Thursday, May 21, 2009

A Little Poem About Mass Suicide

When my old friend and teacher Don Emblen died, I figured I should put a couple of his poems on line. Don abhorred almost everything electronic, and it is probably for that reason that there are few traces of him on the web. Such are the wages of Luddism!

The one poem I could find was posted by fellow former student Glenn Ingersoll here. It's a pretty good one, I think. So good, in fact, that I can't seem to find a better one.

Another one I liked, at any rate, is from the same book as the above one, Notes from Travels (Santa Rosa: Engdahl Typography, 1986). It has a pronounced Jeffersian tone:

Back Country

Farther out, there still are caves in the rock

where mountain lions pace

and clean their claws on the granite

before or after the kill.

Later, comes the purity
after leather scuff of pads,

whine of insects at the opening,
owls like velvet gongs haunting the old oaks.


Finally, the canyon night resorbs

the song of gnats;
the night-hunters drown in their own feathers;

the purring seeps surely into stone

and makes a silence
white as bone.

I like the way it ends with two lines in iambic, and a rhyme.

Looking for another one to post here, there was one that instantly riveted my attention. The reasons for that were mainly extra-literary, but I think they are of sufficiently general interest to justify posting it here. It's from Under the Oaks II, the second of three volumes of poems having to do with Santa Rosa Junior College (Santa Rosa: SRJC, 1995). It's dated 1978, and the dedication says: "For Richard Tropp (English Department, 1972-1978) dead in Guyana 1978." Here it is:

The People's Temple

They worked and sought and stared

and thought they say, at last, the Sun.
It was the spy-hole of a furnace
they looked through.


Better that fiery glimpse

than no vision at all,
than dull eyes fastened
on the square end of a tube

and a long safe life in a cold blue haze.

I think this same Richard Tropp was probably the author of a notorious six page long suicide note found at the scene of the Jonestown horrors.

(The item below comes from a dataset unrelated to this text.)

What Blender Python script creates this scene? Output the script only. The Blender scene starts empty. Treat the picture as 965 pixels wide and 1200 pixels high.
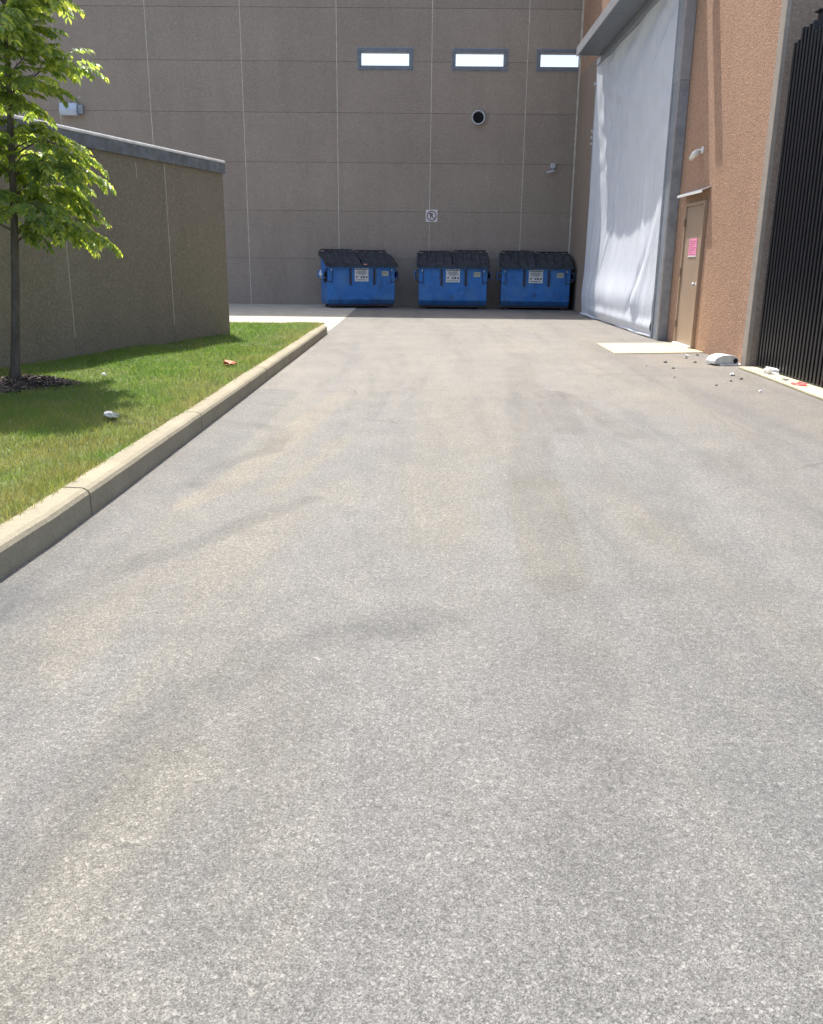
import bpy, math, random
import numpy as np
from mathutils import Vector, Matrix
R = math.radians
scene = bpy.context.scene
col = scene.collection
rnd = random.Random(7)

# ------------------------------------------------------------------ node helpers
class NT:
    def __init__(s, name):
        s.m = bpy.data.materials.new(name); s.m.use_nodes = True
        s.t = s.m.node_tree; s.n = s.t.nodes; s.l = s.t.links
        s.b = s.n['Principled BSDF']; s.out = s.n['Material Output']
        s.co = s.n.new('ShaderNodeTexCoord').outputs['Object']
    def link(s, a, b): s.l.new(a, b)
    def mapping(s, scale=(1,1,1), rot=(0,0,0), loc=(0,0,0), src=None):
        q = s.n.new('ShaderNodeMapping'); q.inputs['Scale'].default_value = scale
        q.inputs['Rotation'].default_value = rot; q.inputs['Location'].default_value = loc
        s.link(src or s.co, q.inputs['Vector']); return q.outputs[0]
    def noise(s, sc, det=4, rough=.55, vec=None, dist=0):
        q = s.n.new('ShaderNodeTexNoise'); q.inputs['Scale'].default_value = sc
        q.inputs['Detail'].default_value = det; q.inputs['Roughness'].default_value = rough
        q.inputs['Distortion'].default_value = dist
        s.link(vec or s.co, q.inputs['Vector']); return q.outputs['Fac']
    def voro(s, sc, out='Distance', vec=None, feat='F1', rand=1):
        q = s.n.new('ShaderNodeTexVoronoi'); q.inputs['Scale'].default_value = sc; q.feature = feat
        q.inputs['Randomness'].default_value = rand
        s.link(vec or s.co, q.inputs['Vector']); return q.outputs[out]
    def ramp(s, fac, pts, interp='LINEAR'):
        q = s.n.new('ShaderNodeValToRGB'); e = q.color_ramp.elements; q.color_ramp.interpolation = interp
        while len(e) < len(pts): e.new(.5)
        for el, (p, c) in zip(e, pts):
            el.position = p
            el.color = (c, c, c, 1) if isinstance(c, (int, float)) else (*c, 1)
        s.link(fac, q.inputs[0]); return q.outputs[0]
    def mix(s, fac, a, b, mode='MIX'):
        q = s.n.new('ShaderNodeMix'); q.data_type = 'RGBA'; q.blend_type = mode
        for v, i in ((fac, 0), (a, 6), (b, 7)):
            if isinstance(v, (int, float)): q.inputs[i].default_value = v if i == 0 else (v, v, v, 1)
            elif isinstance(v, tuple): q.inputs[i].default_value = (*v, 1)
            else: s.link(v, q.inputs[i])
        return q.outputs[2]
    def math(s, op, a, b=0.):
        q = s.n.new('ShaderNodeMath'); q.operation = op
        for v, i in ((a, 0), (b, 1)):
            if isinstance(v, (int, float)): q.inputs[i].default_value = v
            else: s.link(v, q.inputs[i])
        return q.outputs[0]
    def sep(s, vec=None):
        q = s.n.new('ShaderNodeSeparateXYZ'); s.link(vec or s.co, q.inputs[0]); return q.outputs
    def bump(s, h, strength=.5, dist=.01, prev=None):
        q = s.n.new('ShaderNodeBump'); q.inputs['Strength'].default_value = strength
        q.inputs['Distance'].default_value = dist; s.link(h, q.inputs['Height'])
        if prev: s.link(prev, q.inputs['Normal'])
        return q.outputs[0]
    def done(s, color=None, rough=.8, normal=None, metal=0, spec=None):
        if color is not None:
            if isinstance(color, tuple): s.b.inputs['Base Color'].default_value = (*color, 1)
            else: s.link(color, s.b.inputs['Base Color'])
        if isinstance(rough, (int, float)): s.b.inputs['Roughness'].default_value = rough
        else: s.link(rough, s.b.inputs['Roughness'])
        s.b.inputs['Metallic'].default_value = metal
        if spec is not None: s.b.inputs['Specular IOR Level'].default_value = spec
        if normal: s.link(normal, s.b.inputs['Normal'])
        return s.m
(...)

People have come up with two possible authors, one being him and the other being Jim Jones' wife. Some favor the latter alternative because there is something about the note that seems "feminine" to them. (I'm not sure what is feminine about it -- the handwriting doesn't particularly seem so to me.) There is a documentary about Jonestown in which excerpts from it are read in voice-over by a woman. I, on the other hand, am impressed by the fact that, as you can see if you read the note, the author thinks he/she should have written a book about the People's Temple community and regrets failing to do so. The sort of person most likely to feel they have a duty to write a book would, I should think, be an author or an English teacher.

Contrary to what you may have heard, academics are generally not a radical lot. They are mostly rather boring, in fact. Think Democrats, not Commies. But every once in a great while you find one who really is radical, if not outright bonkers.

1 comment:

Lester Hunt said...

Here is an email from my old buddy Steve Webb, after I posted my original obit-note on Don Emblen. It was Steve who first told me I had to take a class from this guy:

"I remember Don vividly and with the greatest respect. ... What I really remember most about him is his teaching. I can see him adjusting his large glasses. See the papers sticking out of the side pockets of his old corduroy jacket. See on the desk in front of him his pile of books, some of them falling apart from over use and held together with rubber bands. See him gesture gently with his open hand, palm tilted upward. I think I can honestly say I didn't know a thing about reading until he guided us through Portrait of the Artist and Henry IV, part I. For me those experiences were revelations. I will never forget Don."